Co-authored with Eve Maler

Yesterday Intel set off of a flurry of tweets and news stories when it announced it had acquired Mashery. For those who aren’t familiar with Mashery, it is one of the earliest (and largest) vendors in the emerging API management space. Companies use API management platforms to secure and expose their APIs for public consumption. They are an important part of establishing a corporate platform and building a developer ecosystem around your business processes.

Intel’s acquisition really didn’t surprise us; the company already had an existing investment in working with Mashery, and was reselling it along with the Intel Expressway Service Gateway. The current integration featured Mashery front-ending the integration as a developer portal and for provisioning of developer licenses, while the Intel Expressway Service Gateway handled the operational aspect of API traffic routing and access management. We expect an immediate tightening of the existing integration, and for Intel sales reps to expand their pitch to offer API management capabilities in the cloud — a capability that was more difficult with Intel’s current product (which is delivered as a hardware-based appliance or a virtual appliance).

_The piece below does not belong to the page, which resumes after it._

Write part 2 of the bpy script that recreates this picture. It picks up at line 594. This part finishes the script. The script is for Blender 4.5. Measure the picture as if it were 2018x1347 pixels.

Beyond Mashery’s mature API portal, Intel nets another big prize in this acquisition: Mashery’s existing community of registered client app developers. These developers are very different than the ones Intel traditionally connects with and builds tools for. These developers don’t focus on compilers or performance optimization, and many write in languages like Java and Javascript — far removed from the microchips that are Intel’s bread and butter. Mashery’s developer audience also works at a higher level in modern application development — as assemblers who pull together information provided by other developers in other companies.

We’re intrigued by this acquisition, because there’s a larger benefit for Intel here than accretive revenue — although it’s not clear if Intel management realizes it yet. Most API management products give the producers of public APIs deep insight into who is using their APIs through analytics and reporting capabilities. As a multitenant SaaS-based integration, Mashery does the same for developers who are consuming APIs. In a sense, Mashery is on the verge of becoming an API exchange in addition to being a management platform. If Intel can push its new product to the point where network effects kick in, it has the foundation of an entirely new developer strategy. It would make sense to add on forge capabilities, community tools, and application life-cycle management facilities as well. The benefits of a developer program built around building modern applications could easily accrue to other Intel initiatives — like Tizen.

Intel’s acquisition is also a wakeup call to other large hardware companies and PC makers struggling to maintain relevance with developers. Yes, there will always be a group of developers that work close to the metal and care about power consumption, compiler performance, and raw speed. But there’s an ever-expanding group that cares more about service accessibility and composability — that works in languages and frameworks that isolate hardware specifics. IBM, Oracle, Dell, SAP, and HP all need to connect their existing developer programs to this expanding group of “modern application” developers as the action shifts to integrating systems of engagement with systems of record and operation. IBM is already well underway with its Cast Iron Live Web API Services product, but we expect this acquisition to act as a wakeup call to other firms — once they understand it’s more than just a simple market entry play.

If you’re a Forrester client, check out our evaluations of API management products from both Mashery and Intel in our recent Forrester Wave™. Given the timing of the Wave, we ended up assessing Intel’s and Mashery’s solutions separately, although they’d already begun to partner. What we saw in that partnership looked very promising. This acquisition is a big concrete step towards the consolidation of SOA-native and Web-native API solutions that our research predicted, but we don’t expect it to be the last.